Pemerintahan Trump pekan lalu mengumumkan serangkaian tarif baru terhadap sejumlah mitra dagang, yang akan mulai berlaku pada 1 Agustus. Di antara langkah tersebut adalah tarif 50% terhadap impor tembaga, serta sinyal bahwa tarif sektoral tambahan akan segera menyusul.
Tarif AS terhadap produk China kini telah turun menjadi sekitar 55%, dari puncaknya yang mencapai 145% pada awal April. Penurunan ini membantu mempersempit penurunan ekspor China ke pasar AS, menurut Wang.
Meski demikian, Beijing tetap menghadapi risiko yang semakin besar dari strategi perdagangan AS yang terus berkembang.
Salah satu langkah terbaru adalah perjanjian baru dengan Vietnam, yang mencakup tarif sebesar 20% terhadap ekspor Vietnam ke AS dan tarif lebih tinggi—40%—untuk barang-barang yang dianggap sebagai hasil transhipment, yakni upaya pengalihan asal barang yang kerap digunakan eksportir China untuk menghindari tarif AS. Kebijakan ini berpotensi menurunkan permintaan atas produk China, baik yang dikirim langsung ke AS maupun sebagai komponen dalam rantai pasok negara ketiga.

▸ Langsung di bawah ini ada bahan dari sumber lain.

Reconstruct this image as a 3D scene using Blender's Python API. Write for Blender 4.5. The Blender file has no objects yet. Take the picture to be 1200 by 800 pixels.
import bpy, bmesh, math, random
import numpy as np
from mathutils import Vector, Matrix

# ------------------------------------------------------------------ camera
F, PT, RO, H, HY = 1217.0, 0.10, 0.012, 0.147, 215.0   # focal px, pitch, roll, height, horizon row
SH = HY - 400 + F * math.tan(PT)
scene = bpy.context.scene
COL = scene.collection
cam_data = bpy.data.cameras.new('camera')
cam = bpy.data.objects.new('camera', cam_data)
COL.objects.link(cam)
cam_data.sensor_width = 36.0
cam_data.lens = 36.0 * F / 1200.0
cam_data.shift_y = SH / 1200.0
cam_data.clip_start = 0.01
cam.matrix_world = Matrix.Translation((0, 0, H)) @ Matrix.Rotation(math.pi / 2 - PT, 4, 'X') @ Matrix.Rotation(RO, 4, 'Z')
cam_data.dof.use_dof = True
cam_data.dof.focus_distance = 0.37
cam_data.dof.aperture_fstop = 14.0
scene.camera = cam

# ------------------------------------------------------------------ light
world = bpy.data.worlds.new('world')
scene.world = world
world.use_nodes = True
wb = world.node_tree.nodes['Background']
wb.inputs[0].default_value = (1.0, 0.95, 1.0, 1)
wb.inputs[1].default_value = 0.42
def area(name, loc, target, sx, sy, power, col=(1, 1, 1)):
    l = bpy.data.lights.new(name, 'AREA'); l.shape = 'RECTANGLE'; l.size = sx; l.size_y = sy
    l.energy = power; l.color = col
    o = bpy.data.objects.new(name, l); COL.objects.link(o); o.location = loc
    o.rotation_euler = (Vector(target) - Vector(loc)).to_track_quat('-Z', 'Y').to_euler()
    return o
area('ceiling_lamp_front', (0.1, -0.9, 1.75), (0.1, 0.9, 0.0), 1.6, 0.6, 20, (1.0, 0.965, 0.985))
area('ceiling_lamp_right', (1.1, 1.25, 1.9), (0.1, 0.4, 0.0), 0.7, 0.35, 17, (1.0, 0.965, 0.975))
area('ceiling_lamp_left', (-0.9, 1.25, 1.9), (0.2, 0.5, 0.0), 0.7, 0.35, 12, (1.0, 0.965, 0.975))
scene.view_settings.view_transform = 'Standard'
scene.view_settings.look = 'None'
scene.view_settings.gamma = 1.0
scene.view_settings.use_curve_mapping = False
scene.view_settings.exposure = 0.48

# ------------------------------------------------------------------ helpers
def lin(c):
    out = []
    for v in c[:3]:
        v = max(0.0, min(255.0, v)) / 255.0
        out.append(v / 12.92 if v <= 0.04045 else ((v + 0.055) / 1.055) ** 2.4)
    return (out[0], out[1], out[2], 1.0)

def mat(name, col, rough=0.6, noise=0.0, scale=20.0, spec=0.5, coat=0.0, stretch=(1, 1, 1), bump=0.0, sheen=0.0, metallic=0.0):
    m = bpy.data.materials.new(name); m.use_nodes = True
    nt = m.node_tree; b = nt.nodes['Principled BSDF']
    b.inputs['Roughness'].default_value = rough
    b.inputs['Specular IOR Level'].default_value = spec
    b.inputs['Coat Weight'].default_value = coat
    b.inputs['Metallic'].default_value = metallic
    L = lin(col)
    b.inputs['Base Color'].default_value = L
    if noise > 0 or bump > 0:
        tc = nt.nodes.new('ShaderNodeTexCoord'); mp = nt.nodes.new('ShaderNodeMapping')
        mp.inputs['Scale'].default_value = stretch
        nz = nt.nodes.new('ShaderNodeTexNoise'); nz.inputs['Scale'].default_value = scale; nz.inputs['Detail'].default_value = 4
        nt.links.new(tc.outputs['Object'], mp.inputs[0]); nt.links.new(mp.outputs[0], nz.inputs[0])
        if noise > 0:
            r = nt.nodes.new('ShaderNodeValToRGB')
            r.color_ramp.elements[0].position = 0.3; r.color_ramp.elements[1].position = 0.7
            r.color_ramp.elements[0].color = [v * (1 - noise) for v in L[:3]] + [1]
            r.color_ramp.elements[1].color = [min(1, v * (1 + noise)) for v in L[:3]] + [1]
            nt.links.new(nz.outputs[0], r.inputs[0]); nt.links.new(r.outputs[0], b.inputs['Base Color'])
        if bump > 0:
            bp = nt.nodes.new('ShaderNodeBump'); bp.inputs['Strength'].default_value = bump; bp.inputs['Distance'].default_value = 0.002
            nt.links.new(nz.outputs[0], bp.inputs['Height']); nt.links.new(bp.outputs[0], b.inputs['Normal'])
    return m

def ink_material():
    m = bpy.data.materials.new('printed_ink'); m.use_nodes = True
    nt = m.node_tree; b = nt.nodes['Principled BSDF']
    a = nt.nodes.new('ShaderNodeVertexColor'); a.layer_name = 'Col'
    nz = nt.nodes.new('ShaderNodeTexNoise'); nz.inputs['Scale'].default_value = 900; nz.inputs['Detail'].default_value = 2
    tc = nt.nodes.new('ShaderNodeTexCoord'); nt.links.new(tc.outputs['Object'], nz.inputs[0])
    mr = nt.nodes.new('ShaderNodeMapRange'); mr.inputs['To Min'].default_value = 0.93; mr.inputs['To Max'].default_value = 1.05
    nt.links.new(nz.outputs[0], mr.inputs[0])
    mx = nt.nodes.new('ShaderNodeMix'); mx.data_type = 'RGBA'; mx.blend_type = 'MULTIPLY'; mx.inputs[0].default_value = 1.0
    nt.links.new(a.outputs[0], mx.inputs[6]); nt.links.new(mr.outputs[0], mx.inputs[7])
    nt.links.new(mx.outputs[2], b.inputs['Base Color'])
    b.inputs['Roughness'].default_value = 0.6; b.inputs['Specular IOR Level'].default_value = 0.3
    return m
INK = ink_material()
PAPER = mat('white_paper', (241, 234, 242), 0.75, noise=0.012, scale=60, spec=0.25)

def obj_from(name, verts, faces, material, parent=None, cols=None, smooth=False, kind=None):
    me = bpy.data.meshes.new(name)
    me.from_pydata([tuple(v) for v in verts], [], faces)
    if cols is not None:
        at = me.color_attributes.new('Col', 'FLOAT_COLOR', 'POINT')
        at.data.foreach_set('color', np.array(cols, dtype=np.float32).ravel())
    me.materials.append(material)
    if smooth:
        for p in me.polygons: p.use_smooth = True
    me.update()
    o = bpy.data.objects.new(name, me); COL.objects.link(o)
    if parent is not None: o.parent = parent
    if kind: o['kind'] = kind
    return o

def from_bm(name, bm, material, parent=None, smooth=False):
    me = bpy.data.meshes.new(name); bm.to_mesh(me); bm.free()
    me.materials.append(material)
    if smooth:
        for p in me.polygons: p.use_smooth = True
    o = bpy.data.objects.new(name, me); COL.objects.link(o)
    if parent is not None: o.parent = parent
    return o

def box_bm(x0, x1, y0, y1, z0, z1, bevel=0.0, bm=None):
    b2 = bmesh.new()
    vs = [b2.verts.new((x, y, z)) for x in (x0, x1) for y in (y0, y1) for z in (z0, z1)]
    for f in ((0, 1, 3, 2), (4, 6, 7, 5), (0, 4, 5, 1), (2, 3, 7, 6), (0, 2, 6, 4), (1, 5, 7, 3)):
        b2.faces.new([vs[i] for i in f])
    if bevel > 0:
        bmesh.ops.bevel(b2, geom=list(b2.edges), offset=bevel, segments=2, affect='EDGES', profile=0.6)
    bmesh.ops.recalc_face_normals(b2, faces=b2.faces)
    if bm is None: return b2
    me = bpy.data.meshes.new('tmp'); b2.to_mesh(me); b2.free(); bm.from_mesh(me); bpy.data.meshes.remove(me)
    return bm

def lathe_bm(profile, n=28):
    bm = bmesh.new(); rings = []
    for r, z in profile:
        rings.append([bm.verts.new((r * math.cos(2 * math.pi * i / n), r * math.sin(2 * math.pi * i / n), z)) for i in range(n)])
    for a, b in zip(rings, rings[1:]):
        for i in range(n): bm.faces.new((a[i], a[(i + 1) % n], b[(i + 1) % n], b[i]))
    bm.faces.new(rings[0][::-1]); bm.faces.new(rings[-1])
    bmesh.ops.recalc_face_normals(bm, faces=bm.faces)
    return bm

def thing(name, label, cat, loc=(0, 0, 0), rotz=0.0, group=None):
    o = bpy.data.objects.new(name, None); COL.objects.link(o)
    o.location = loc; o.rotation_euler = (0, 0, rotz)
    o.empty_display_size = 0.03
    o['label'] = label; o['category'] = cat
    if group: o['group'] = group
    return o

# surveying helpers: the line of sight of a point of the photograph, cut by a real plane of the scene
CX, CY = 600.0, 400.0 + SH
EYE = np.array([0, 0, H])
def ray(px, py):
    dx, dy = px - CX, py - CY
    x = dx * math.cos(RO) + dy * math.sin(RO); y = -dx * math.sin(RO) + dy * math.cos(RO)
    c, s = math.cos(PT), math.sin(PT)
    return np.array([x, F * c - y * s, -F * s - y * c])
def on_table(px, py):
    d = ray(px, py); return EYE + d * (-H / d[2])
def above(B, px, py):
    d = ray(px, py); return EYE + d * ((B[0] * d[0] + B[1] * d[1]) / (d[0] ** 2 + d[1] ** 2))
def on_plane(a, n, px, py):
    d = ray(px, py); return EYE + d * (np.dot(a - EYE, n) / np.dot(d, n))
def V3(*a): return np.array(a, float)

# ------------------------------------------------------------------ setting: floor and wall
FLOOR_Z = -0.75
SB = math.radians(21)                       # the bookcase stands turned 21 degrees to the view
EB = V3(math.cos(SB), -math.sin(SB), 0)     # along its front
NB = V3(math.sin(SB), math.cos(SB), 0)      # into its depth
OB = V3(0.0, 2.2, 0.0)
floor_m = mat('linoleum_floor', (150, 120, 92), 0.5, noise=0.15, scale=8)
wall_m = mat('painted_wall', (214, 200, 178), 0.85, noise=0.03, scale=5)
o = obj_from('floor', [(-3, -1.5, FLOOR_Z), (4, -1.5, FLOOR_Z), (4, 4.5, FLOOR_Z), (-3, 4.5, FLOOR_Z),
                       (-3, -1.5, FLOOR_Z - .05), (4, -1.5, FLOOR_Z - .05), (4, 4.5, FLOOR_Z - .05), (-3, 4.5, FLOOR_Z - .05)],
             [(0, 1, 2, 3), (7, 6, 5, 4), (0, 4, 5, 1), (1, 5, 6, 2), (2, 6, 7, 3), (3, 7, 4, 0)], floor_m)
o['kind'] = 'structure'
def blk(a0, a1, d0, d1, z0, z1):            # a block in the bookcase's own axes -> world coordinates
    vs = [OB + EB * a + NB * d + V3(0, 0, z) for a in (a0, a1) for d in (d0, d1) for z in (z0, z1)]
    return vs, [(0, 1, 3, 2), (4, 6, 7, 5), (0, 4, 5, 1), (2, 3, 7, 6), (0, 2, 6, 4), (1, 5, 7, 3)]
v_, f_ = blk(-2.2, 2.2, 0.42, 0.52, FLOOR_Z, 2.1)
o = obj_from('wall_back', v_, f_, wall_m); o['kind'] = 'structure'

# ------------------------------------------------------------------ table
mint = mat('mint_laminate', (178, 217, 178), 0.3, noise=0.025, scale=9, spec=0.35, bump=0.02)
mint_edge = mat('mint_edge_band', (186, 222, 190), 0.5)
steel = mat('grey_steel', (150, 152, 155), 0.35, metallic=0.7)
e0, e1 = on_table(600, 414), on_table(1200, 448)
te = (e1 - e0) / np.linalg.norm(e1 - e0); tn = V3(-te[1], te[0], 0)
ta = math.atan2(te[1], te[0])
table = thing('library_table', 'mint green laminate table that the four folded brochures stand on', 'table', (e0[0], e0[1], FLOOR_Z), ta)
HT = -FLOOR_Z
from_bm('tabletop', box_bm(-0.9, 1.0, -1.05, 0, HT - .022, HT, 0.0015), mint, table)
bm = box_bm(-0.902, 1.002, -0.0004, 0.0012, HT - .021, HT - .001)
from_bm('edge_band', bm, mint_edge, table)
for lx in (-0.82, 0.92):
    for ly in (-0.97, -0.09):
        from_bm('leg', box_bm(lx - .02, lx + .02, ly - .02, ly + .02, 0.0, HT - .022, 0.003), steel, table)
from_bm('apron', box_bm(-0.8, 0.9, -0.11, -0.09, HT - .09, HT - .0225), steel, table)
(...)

Menteri Keuangan AS, Scott Bessent, menyatakan dirinya berencana bertemu dengan mitranya dari China dalam beberapa minggu ke depan untuk melanjutkan pembahasan kerja sama ekonomi.
“Sepertinya strategi front-loading ekspor ke AS masih berlangsung,” kata Zhiwei Zhang, Kepala Ekonom di Pinpoint Asset Management. “Ekspor yang kuat ini membantu menutupi lemahnya permintaan domestik, dan kemungkinan akan menjaga pertumbuhan PDB mendekati target pemerintah sebesar 5% pada kuartal kedua.”